• Data block
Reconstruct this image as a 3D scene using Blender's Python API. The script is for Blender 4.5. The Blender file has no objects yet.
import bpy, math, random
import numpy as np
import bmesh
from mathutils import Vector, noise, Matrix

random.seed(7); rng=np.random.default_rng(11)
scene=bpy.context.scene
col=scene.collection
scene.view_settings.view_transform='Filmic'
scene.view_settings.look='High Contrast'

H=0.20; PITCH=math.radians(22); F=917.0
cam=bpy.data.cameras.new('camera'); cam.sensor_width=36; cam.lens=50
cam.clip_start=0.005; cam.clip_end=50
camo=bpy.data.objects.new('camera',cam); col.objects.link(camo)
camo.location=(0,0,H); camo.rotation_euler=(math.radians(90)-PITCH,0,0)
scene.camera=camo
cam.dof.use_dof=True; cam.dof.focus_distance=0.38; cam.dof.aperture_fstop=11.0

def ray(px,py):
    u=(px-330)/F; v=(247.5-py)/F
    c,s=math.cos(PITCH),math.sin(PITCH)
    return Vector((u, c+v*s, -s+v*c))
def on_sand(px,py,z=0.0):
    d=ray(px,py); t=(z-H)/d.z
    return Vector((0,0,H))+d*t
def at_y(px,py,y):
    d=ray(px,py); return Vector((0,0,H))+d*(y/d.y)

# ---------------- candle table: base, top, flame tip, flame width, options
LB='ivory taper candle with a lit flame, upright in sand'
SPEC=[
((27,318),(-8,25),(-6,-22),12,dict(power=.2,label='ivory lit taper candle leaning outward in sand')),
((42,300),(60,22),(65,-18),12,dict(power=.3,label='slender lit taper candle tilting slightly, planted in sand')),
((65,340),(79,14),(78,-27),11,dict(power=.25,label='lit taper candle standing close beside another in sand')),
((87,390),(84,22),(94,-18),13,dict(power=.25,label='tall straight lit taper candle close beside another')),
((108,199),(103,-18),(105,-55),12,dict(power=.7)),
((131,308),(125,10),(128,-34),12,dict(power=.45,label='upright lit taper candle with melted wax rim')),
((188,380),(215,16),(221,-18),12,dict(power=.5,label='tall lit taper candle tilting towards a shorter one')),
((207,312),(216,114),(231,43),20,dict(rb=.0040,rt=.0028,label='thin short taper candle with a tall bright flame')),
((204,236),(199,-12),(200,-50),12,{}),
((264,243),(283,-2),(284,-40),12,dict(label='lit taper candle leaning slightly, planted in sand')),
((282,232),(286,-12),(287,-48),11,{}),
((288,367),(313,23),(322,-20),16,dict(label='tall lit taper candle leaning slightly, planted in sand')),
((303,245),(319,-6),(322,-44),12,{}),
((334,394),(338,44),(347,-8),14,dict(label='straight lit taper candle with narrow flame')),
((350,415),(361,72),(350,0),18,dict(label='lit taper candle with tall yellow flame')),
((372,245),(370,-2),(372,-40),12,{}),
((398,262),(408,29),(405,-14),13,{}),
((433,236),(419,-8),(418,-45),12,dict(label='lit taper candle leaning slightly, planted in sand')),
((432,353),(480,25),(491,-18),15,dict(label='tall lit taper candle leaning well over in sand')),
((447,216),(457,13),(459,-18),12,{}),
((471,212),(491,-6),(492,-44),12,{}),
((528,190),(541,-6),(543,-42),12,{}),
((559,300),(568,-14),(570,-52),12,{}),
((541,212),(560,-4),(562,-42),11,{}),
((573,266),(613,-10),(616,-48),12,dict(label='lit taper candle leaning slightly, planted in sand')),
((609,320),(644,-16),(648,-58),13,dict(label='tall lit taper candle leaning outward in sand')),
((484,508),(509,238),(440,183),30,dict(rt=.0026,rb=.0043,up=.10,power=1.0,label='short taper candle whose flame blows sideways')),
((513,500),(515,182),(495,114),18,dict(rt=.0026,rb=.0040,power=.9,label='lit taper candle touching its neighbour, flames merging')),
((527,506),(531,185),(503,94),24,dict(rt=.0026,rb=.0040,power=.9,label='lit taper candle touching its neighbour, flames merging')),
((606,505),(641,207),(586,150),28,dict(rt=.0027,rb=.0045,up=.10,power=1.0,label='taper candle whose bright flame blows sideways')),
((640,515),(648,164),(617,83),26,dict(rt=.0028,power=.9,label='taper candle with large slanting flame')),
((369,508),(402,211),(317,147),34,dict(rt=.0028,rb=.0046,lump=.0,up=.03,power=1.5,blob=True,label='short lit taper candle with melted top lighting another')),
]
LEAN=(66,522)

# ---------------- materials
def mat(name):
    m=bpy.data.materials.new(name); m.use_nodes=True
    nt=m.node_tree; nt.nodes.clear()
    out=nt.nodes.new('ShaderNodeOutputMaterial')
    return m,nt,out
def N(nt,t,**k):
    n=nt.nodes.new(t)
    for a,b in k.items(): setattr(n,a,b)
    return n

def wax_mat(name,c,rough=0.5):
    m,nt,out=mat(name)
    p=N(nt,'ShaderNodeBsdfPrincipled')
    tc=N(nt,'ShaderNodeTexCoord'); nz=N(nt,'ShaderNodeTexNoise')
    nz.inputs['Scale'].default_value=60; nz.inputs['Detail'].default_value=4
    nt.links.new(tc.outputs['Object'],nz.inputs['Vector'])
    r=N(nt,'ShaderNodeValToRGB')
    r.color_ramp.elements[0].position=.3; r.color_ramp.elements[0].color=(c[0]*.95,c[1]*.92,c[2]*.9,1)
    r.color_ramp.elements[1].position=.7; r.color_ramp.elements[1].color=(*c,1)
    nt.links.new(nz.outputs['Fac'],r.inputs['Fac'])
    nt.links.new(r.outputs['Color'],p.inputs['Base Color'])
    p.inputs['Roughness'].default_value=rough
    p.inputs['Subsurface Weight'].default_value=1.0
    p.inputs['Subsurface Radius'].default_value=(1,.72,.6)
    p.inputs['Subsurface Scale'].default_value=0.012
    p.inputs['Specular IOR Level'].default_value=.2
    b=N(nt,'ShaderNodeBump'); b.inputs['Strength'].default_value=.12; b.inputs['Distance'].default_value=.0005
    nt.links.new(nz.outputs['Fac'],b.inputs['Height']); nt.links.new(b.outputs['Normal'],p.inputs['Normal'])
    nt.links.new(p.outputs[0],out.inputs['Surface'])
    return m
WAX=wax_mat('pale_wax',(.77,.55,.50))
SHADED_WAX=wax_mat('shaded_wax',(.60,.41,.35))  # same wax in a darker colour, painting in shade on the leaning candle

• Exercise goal
Give the listing above again, word for word.

• Solution to this problem
Reconstruct this image as a 3D scene using Blender's Python API. The script is for Blender 4.5. The Blender file has no objects yet.
import bpy, math, random
import numpy as np
import bmesh
from mathutils import Vector, noise, Matrix

random.seed(7); rng=np.random.default_rng(11)
scene=bpy.context.scene
col=scene.collection
scene.view_settings.view_transform='Filmic'
scene.view_settings.look='High Contrast'

H=0.20; PITCH=math.radians(22); F=917.0
cam=bpy.data.cameras.new('camera'); cam.sensor_width=36; cam.lens=50
cam.clip_start=0.005; cam.clip_end=50
camo=bpy.data.objects.new('camera',cam); col.objects.link(camo)
camo.location=(0,0,H); camo.rotation_euler=(math.radians(90)-PITCH,0,0)
scene.camera=camo
cam.dof.use_dof=True; cam.dof.focus_distance=0.38; cam.dof.aperture_fstop=11.0

def ray(px,py):
    u=(px-330)/F; v=(247.5-py)/F
    c,s=math.cos(PITCH),math.sin(PITCH)
    return Vector((u, c+v*s, -s+v*c))
def on_sand(px,py,z=0.0):
    d=ray(px,py); t=(z-H)/d.z
    return Vector((0,0,H))+d*t
def at_y(px,py,y):
    d=ray(px,py); return Vector((0,0,H))+d*(y/d.y)

# ---------------- candle table: base, top, flame tip, flame width, options
LB='ivory taper candle with a lit flame, upright in sand'
SPEC=[
((27,318),(-8,25),(-6,-22),12,dict(power=.2,label='ivory lit taper candle leaning outward in sand')),
((42,300),(60,22),(65,-18),12,dict(power=.3,label='slender lit taper candle tilting slightly, planted in sand')),
((65,340),(79,14),(78,-27),11,dict(power=.25,label='lit taper candle standing close beside another in sand')),
((87,390),(84,22),(94,-18),13,dict(power=.25,label='tall straight lit taper candle close beside another')),
((108,199),(103,-18),(105,-55),12,dict(power=.7)),
((131,308),(125,10),(128,-34),12,dict(power=.45,label='upright lit taper candle with melted wax rim')),
((188,380),(215,16),(221,-18),12,dict(power=.5,label='tall lit taper candle tilting towards a shorter one')),
((207,312),(216,114),(231,43),20,dict(rb=.0040,rt=.0028,label='thin short taper candle with a tall bright flame')),
((204,236),(199,-12),(200,-50),12,{}),
((264,243),(283,-2),(284,-40),12,dict(label='lit taper candle leaning slightly, planted in sand')),
((282,232),(286,-12),(287,-48),11,{}),
((288,367),(313,23),(322,-20),16,dict(label='tall lit taper candle leaning slightly, planted in sand')),
((303,245),(319,-6),(322,-44),12,{}),
((334,394),(338,44),(347,-8),14,dict(label='straight lit taper candle with narrow flame')),
((350,415),(361,72),(350,0),18,dict(label='lit taper candle with tall yellow flame')),
((372,245),(370,-2),(372,-40),12,{}),
((398,262),(408,29),(405,-14),13,{}),
((433,236),(419,-8),(418,-45),12,dict(label='lit taper candle leaning slightly, planted in sand')),
((432,353),(480,25),(491,-18),15,dict(label='tall lit taper candle leaning well over in sand')),
((447,216),(457,13),(459,-18),12,{}),
((471,212),(491,-6),(492,-44),12,{}),
((528,190),(541,-6),(543,-42),12,{}),
((559,300),(568,-14),(570,-52),12,{}),
((541,212),(560,-4),(562,-42),11,{}),
((573,266),(613,-10),(616,-48),12,dict(label='lit taper candle leaning slightly, planted in sand')),
((609,320),(644,-16),(648,-58),13,dict(label='tall lit taper candle leaning outward in sand')),
((484,508),(509,238),(440,183),30,dict(rt=.0026,rb=.0043,up=.10,power=1.0,label='short taper candle whose flame blows sideways')),
((513,500),(515,182),(495,114),18,dict(rt=.0026,rb=.0040,power=.9,label='lit taper candle touching its neighbour, flames merging')),
((527,506),(531,185),(503,94),24,dict(rt=.0026,rb=.0040,power=.9,label='lit taper candle touching its neighbour, flames merging')),
((606,505),(641,207),(586,150),28,dict(rt=.0027,rb=.0045,up=.10,power=1.0,label='taper candle whose bright flame blows sideways')),
((640,515),(648,164),(617,83),26,dict(rt=.0028,power=.9,label='taper candle with large slanting flame')),
((369,508),(402,211),(317,147),34,dict(rt=.0028,rb=.0046,lump=.0,up=.03,power=1.5,blob=True,label='short lit taper candle with melted top lighting another')),
]
LEAN=(66,522)

# ---------------- materials
def mat(name):
    m=bpy.data.materials.new(name); m.use_nodes=True
    nt=m.node_tree; nt.nodes.clear()
    out=nt.nodes.new('ShaderNodeOutputMaterial')
    return m,nt,out
def N(nt,t,**k):
    n=nt.nodes.new(t)
    for a,b in k.items(): setattr(n,a,b)
    return n

def wax_mat(name,c,rough=0.5):
    m,nt,out=mat(name)
    p=N(nt,'ShaderNodeBsdfPrincipled')
    tc=N(nt,'ShaderNodeTexCoord'); nz=N(nt,'ShaderNodeTexNoise')
    nz.inputs['Scale'].default_value=60; nz.inputs['Detail'].default_value=4
    nt.links.new(tc.outputs['Object'],nz.inputs['Vector'])
    r=N(nt,'ShaderNodeValToRGB')
    r.color_ramp.elements[0].position=.3; r.color_ramp.elements[0].color=(c[0]*.95,c[1]*.92,c[2]*.9,1)
    r.color_ramp.elements[1].position=.7; r.color_ramp.elements[1].color=(*c,1)
    nt.links.new(nz.outputs['Fac'],r.inputs['Fac'])
    nt.links.new(r.outputs['Color'],p.inputs['Base Color'])
    p.inputs['Roughness'].default_value=rough
    p.inputs['Subsurface Weight'].default_value=1.0
    p.inputs['Subsurface Radius'].default_value=(1,.72,.6)
    p.inputs['Subsurface Scale'].default_value=0.012
    p.inputs['Specular IOR Level'].default_value=.2
    b=N(nt,'ShaderNodeBump'); b.inputs['Strength'].default_value=.12; b.inputs['Distance'].default_value=.0005
    nt.links.new(nz.outputs['Fac'],b.inputs['Height']); nt.links.new(b.outputs['Normal'],p.inputs['Normal'])
    nt.links.new(p.outputs[0],out.inputs['Surface'])
    return m
WAX=wax_mat('pale_wax',(.77,.55,.50))
SHADED_WAX=wax_mat('shaded_wax',(.60,.41,.35))  # same wax in a darker colour, painting in shade on the leaning candle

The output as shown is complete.